I'm a big Star Wars fan. There's tons of anti imperialism and I love the visual aesthetic, but I always felt we should see the empire doing some actual imperialism, with actual atrocities and the effects of financial imperialism like america does today. I wanted to try my hand at world building so I began writing a story that I felt scratched that itch with a 21st century understanding of technology. So andor comes out and I'm three episodes in and it's exactly what I wanted from the franchise so far.

I hardly felt like my story was going anywhere in terms of publishing or anything. I'm not a great writer, my allegories aren't elegant, and I'm sure it's unintentionally full of liberalism. Plus, like I said, it's almost Star Wars fanfiction. But I'm enjoying writing it and I would like to try to publish it since it's kind of written for bazinga brained libs to try to get them to look this stuff in the face, but I fear it's just going to be called derivative or compared to Andor.

I don't know, I'm going to keep at it. Worst case scenario I'll post it online. This was mostly a vent about losing my inspiration in a way.

Edit: I should be clear, it is not set in the star wars cannon, I'm just worried about it being compared to star wars and losing my own ambition.

  • Wheaties [she/her]
    ·
    2 years ago

    If you don't mind potentially dumb-ass suggestions from the peanut-gallery,

    A lot of popular science fiction tries to do everything at once -- robots, faster-than-light travel, mind-uploading, holograms, "lazer-swords", oh my! But some really great science fiction was written on the basis of what couldn't be done. Dune exists in a future without computers. Expanse has no FTL.‡ Deciding what isn't possible upfront can give a narrative clear boundaries to work within, and a developmental logic to the magic-technology that is possible.

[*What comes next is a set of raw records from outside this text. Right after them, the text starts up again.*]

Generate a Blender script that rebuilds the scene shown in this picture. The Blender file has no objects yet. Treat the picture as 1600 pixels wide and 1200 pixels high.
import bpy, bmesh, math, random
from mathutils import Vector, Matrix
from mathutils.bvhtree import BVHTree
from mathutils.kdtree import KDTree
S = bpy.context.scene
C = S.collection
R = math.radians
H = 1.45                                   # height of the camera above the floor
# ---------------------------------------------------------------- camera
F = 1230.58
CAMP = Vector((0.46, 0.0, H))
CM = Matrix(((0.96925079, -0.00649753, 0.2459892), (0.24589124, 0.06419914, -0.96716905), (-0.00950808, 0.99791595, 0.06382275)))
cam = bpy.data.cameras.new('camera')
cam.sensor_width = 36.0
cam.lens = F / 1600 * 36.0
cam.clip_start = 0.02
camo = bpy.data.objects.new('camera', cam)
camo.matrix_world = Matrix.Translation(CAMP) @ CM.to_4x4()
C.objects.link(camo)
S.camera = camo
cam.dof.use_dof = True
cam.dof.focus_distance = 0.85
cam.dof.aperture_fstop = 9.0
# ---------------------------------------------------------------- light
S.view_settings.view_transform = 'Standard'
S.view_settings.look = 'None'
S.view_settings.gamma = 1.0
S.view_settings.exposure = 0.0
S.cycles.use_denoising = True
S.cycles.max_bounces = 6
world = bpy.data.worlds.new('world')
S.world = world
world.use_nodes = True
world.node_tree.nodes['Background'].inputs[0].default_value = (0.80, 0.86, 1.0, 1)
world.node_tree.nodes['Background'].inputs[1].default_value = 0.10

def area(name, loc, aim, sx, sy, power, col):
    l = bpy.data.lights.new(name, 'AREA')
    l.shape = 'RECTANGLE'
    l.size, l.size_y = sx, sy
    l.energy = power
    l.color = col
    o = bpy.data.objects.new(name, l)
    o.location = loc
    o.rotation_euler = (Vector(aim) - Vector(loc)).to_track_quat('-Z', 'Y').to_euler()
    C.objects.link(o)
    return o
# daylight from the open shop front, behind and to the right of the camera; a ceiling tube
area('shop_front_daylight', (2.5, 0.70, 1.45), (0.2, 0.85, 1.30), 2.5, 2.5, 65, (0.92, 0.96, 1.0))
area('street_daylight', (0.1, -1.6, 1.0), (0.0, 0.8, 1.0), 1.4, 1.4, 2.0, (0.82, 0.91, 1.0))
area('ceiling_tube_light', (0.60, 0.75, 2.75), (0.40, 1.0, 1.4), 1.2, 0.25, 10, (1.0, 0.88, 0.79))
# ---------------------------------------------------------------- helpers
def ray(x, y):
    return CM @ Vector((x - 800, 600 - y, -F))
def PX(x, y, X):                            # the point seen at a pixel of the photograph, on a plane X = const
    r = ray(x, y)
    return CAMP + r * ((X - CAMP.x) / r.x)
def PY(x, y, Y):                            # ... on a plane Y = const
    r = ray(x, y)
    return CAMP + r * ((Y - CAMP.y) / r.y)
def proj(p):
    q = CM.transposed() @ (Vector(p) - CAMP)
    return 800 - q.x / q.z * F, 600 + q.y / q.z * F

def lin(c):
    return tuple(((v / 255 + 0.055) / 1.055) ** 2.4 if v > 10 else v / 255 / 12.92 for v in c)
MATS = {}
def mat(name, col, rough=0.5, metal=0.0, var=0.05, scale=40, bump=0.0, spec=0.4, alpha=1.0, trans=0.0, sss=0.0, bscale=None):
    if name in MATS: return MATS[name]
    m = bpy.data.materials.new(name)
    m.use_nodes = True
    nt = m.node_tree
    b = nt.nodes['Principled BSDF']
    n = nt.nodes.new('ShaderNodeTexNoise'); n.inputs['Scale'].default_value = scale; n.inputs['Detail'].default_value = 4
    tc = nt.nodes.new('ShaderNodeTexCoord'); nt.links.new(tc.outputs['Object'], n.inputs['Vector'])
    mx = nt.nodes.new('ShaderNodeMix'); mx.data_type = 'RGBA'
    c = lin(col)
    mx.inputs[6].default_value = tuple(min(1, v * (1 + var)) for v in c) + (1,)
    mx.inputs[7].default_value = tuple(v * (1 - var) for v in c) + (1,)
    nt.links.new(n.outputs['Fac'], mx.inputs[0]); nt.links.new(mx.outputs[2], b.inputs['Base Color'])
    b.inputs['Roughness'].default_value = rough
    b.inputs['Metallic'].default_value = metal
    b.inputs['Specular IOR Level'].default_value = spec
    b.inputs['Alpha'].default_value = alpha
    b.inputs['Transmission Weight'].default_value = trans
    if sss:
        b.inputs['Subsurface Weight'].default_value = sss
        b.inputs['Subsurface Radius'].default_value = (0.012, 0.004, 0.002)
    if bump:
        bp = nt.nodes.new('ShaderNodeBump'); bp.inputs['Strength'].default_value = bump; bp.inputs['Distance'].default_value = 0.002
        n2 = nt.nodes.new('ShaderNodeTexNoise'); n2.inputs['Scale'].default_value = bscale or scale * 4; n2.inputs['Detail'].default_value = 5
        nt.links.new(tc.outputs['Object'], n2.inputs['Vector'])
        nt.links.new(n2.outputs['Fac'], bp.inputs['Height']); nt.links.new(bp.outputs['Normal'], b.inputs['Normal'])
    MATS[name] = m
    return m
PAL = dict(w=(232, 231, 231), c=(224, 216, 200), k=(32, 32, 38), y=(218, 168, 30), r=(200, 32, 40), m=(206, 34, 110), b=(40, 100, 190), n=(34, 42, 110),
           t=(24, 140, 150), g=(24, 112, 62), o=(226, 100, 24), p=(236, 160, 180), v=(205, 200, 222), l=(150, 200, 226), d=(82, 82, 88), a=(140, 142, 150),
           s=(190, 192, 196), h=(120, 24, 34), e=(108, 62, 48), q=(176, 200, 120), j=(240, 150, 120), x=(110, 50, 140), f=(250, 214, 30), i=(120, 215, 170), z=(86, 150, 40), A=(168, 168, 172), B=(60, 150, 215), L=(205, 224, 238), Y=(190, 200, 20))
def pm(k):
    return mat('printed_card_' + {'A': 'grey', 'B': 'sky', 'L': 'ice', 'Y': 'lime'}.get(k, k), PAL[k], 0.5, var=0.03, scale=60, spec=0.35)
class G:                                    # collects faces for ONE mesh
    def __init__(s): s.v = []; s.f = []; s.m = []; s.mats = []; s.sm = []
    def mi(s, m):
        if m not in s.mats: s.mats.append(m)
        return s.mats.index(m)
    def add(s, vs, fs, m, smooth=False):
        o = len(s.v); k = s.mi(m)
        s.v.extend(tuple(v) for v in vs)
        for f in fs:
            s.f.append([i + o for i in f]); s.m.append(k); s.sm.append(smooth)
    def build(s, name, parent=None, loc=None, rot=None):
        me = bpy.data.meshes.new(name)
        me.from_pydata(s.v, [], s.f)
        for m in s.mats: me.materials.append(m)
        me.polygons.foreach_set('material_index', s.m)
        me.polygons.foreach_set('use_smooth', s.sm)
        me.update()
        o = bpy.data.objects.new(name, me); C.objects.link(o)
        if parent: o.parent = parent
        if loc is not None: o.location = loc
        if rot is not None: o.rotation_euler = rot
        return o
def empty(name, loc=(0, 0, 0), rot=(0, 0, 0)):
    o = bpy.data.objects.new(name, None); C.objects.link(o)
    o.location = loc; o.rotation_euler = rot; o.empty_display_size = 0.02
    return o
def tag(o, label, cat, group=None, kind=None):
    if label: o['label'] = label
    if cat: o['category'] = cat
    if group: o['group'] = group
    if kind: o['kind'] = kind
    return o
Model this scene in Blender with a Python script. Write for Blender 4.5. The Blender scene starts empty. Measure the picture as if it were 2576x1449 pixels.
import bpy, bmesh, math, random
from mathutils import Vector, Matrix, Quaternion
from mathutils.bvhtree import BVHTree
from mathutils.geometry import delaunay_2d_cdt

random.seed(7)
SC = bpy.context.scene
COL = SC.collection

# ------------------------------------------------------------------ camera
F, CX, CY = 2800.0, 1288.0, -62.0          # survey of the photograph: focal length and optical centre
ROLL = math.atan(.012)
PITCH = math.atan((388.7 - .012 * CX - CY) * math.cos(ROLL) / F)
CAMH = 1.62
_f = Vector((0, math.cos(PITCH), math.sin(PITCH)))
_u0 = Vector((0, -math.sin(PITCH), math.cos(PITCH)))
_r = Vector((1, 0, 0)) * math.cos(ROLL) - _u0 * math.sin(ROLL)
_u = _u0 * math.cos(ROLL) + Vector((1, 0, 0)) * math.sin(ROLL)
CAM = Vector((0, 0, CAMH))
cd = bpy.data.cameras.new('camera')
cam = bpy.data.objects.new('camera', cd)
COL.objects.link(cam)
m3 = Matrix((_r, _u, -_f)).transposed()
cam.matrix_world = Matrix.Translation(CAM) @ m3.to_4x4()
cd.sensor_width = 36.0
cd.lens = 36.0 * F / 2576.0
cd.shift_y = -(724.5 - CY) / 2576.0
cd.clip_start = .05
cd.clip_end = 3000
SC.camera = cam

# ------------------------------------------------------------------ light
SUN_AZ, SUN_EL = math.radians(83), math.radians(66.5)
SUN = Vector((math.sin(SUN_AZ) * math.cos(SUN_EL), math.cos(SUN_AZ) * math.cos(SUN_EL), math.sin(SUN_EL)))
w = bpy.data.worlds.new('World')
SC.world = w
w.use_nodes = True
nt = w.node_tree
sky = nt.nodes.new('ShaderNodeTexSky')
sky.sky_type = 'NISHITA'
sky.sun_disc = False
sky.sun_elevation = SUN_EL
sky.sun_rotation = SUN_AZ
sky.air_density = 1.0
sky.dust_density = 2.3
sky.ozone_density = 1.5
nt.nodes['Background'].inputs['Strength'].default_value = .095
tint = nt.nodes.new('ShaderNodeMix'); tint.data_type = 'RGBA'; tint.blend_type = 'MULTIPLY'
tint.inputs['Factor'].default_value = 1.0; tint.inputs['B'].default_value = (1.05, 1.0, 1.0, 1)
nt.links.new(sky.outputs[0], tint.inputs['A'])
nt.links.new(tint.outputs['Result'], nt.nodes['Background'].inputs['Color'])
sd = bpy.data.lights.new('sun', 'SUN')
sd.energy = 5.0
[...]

    I'm using this footnote to acknowledge the portal gates, haha, you can't correct me now!

    • KnilAdlez [none/use name]
      hexagon
      ·
      2 years ago

      If you don’t mind potentially dumb-ass suggestions from the peanut-gallery

      I mean, that's all my book is in the first place lol

      some really great science fiction was written on the basis of what couldn’t be done.

      That's a really good point! I have some of that in the story already, but it's things that I personally don't ever see coming to fruition, such as FTL travel without wormholes or the like. I'll definitely keep that in mind as I write!